Citaat Johan Cruijf: “Voordat ik een fout maak, maak ik die fout niet.”

Taxlive 14/2/25 VNVandaag 14/2/25
Bron: Hoge Raad 14-02-2025 23/00153 ECLI:NL:HR:2025:241

https://uitspraken.rechtspraak.nl/details?id=ECLI:NL:HR:2025:241

Belanghebbenden, X en Y, zijn getrouwd. Y richt in 1987 V NV op, een naamloze vennootschap naar Curaçaos recht. In 1999 wordt op verzoek van Y Stichting Particulier Fonds Q opgericht door M NV, gevestigd te Curaçao. Y schenkt vervolgens de aandelen V NV aan SPF Q. In 2012 verkoopt SPF Q haar bezittingen en ontvangt Y, na de ontbinding van SPF Q, een liquidatie-uitkering. In geschil is of de bezittingen van SPF Q aan Y moeten worden toegerekend, omdat hij feitelijk heeft kunnen beschikken over het vermogen van de SPF als ware het zijn eigen vermogen. Rechtbank Zeeland-West-Brabant oordeelt dat de bezittingen van SPF Q niet aan Y kunnen worden toegerekend, omdat de inspecteur zijn stelling dat Y over het vermogen van SPF Q heeft kunnen beschikken, waardoor geen sprake is van een APV, niet aannemelijk maakt. Hof ‘s-Hertogenbosch oordeelt dat aannemelijk is dat Y is blijven beschikken over het vermogen van SPF Q als ware het zijn eigen vermogen. Het vermogen van de SPF is onvoldoende afgescheiden van het vermogen van Y om de SPF fiscaalrechtelijk als bezitter van het vermogen en de genieter van het inkomen te beschouwen. Het ter zitting van het hof gedane verzoek van X en Y om overlegging van interne stukken van de Belastingdienst, wordt door het hof tardief verklaard. Volgens het hof verzetten de eisen van een goede procesorde zich tegen honorering van het verzoek. X en Y gaan in cassatie.

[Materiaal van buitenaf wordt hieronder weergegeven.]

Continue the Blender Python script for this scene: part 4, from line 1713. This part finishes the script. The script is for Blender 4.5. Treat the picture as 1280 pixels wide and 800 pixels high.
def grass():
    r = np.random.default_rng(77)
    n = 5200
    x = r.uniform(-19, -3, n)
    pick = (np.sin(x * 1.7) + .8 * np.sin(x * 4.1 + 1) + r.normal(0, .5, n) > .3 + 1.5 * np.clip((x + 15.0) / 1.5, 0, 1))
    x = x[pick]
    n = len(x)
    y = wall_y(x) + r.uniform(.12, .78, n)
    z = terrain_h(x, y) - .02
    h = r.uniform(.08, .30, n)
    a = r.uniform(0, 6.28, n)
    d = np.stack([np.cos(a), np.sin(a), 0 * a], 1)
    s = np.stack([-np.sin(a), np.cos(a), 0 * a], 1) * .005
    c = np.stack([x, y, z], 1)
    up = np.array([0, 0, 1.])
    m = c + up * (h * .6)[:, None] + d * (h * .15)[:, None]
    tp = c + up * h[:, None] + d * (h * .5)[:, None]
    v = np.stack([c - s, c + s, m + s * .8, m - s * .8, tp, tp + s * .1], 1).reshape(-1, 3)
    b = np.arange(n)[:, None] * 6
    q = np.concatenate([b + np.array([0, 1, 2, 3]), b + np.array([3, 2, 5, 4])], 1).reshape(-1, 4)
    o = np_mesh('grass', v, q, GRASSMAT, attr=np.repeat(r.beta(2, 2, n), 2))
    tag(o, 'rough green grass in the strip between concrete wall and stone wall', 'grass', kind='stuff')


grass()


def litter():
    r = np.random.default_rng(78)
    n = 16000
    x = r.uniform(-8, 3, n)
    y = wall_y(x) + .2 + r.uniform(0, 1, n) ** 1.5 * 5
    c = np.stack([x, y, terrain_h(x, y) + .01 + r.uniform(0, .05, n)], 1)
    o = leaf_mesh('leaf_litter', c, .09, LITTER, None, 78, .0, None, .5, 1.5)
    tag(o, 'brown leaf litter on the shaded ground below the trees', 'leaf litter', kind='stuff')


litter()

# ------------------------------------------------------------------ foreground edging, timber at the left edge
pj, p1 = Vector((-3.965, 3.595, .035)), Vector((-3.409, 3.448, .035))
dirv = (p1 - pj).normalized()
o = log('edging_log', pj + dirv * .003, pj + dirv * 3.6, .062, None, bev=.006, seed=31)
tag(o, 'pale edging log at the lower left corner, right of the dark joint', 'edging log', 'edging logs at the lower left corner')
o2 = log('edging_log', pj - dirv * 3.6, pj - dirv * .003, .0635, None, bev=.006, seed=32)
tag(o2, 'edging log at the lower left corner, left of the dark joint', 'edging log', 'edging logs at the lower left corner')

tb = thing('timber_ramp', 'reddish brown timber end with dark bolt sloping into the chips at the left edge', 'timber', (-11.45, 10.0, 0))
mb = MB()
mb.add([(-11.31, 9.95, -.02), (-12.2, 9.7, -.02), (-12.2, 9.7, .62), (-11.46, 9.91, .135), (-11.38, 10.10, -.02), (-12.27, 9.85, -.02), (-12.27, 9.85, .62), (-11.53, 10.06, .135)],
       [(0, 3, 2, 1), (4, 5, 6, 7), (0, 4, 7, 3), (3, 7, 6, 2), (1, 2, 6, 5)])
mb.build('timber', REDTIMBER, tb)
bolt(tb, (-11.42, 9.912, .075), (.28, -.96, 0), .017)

De Hoge Raad oordeelt dat het hof het verzoek van X en Y om bepaalde interne stukken van de Belastingdienst (e-mailcorrespondentie) te overleggen ten onrechte tardief heeft verklaard. Uit de processtukken blijkt namelijk dat het verzoek van X en Y en de reactie daarop van de inspecteur niet betrekking hebben op dezelfde stukken. Het hof had het verzoek van X en Y dan niet met een beroep op de goede procesorde mogen afwijzen. Het had de inspecteur moeten opdragen om de desbetreffende stukken alsnog in het geding te brengen. De klachten van X en Y over het materiële geschilpunt over de SFP worden door de Hoge Raad verworpen. De Hoge Raad verwijst de zaak naar Hof Arnhem-Leeuwarden. Dit hof moet opnieuw beoordelen of Y over het vermogen van de SPF kon beschikken als ware het zijn eigen vermogen.

Wat een teleurstelling voor de inspecteur in deze zeer langdurige lopende zaak over de IB 2011 en 2012. En het duurt nog langer, omdat de HR de zaak verwijst met de opdracht om opnieuw te beoordelen of belanghebbende 2 over het vermogen van de SPF kon beschikken als ware het zijn eigen vermogen. Maar nu inclusief de geheimhoudingsstukken bij de rechtbank (oude stukken) en het kennisgroepstandpunt na de uitspraak van de rechtbank (nieuwe stukken).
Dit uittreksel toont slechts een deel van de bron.